Cependant, le jeu vidéo peut être vécu comme une échappatoire, et comme tout refuge, il peut être lié à un mal-être qui va rendre la pratique excessive et conduire à des conséquences négatives significatives. Si l'usage du jeu vidéo peut déclencher des violences chez certaines personnes, c'est avant tout parce que celles-ci présentent à la base des vulnérabilités psychologiques, familiales ou socio-économiques, qu'elles cherchent à oublier en se distrayant.
Ce n’est pas le fait de jouer qui est négatif, mais plutôt le fait de sacrifier ses heures de sommeil ou de ne pas privilégier d'autres activités. Quelqu'un qui passerait des heures à lire un roman de Yann Moix, à regarder C8 ou à scroller sur TikTok jusqu'à tard n'en tirerait aucun bénéfice cognitif, alors qu'avec les jeux vidéo, c'est au moins possible.
Quant à Fortnite, cessons de le diaboliser à tout prix. Beaucoup de parents, qui n'ont jamais pris la peine de s'intéresser aux hobbies de leurs adolescents, se focalisent uniquement sur l'aspect violent du jeu, alors qu'il ne l'est pas plus que des pistolets NERF tirant des projectiles en mousse. Ce jeu, le plus populaire chez les 16-25 ans, offre aussi de formidables opportunités de socialisation, puisqu'il s'agit d'un jeu communautaire où les joueurs peuvent s'affronter et s'entraider. Sans compter toutes les exigences cognitives que ce type de jeu implique, comme la vigilance, la capacité d'adaptation aux situations et la stratégie. Ce n'est donc pas pour rien que ce jeu est devenu une discipline d'e-sport.

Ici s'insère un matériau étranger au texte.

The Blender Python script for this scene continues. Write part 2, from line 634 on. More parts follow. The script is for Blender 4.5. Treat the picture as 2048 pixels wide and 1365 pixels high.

Les jeux vidéos sont avant tout des œuvres de divertissement au même titre que le cinéma, les livres ou la musique, et pour certains, des œuvres d'art à part entière, qui combinent le meilleur de chaque médium. Certains jeux disposent d'une mise en scène qui n'a rien à envier au 7ᵉ art ou se dévoile avec de nombreux textes à lire qui tiendraient dans un roman.
Si Yann Moix avait pris la peine de jouer à Assassin's Creed, peut-être aurait-il pu, comme moi, explorer l'Antiquité égyptienne ou grecque d'une manière aussi enrichissante qu'une visite de musée. Je le défie également de résoudre une énigme de Myst, de ne pas rester insensible aux moments bouleversants de Life is Strange ou The Last of Us. Peut-être même que cultiver son jardin dans Animal Crossing l'aurait rendu un peu moins aigri.
Le problème avec les gens comme Yann Moix, c'est qu'ils sont des ignorants aveuglés par leur propre vanité et leur élitisme. Les mêmes qui vous diront que la bande dessinée, ce n'est pas de la littérature et que le rap, ce n'est pas de la musique. En tout cas, sachez-le, je suis très fier d'être un demeuré. Ce qui est sûr, ce que ce ne sont pas les jeux vidéo qui ont pu vous rendre si misogyne, vous qui, selon les dernières révélations du journal Libération, disiez à votre ami Gérard «qu'il faut cogner les femmes».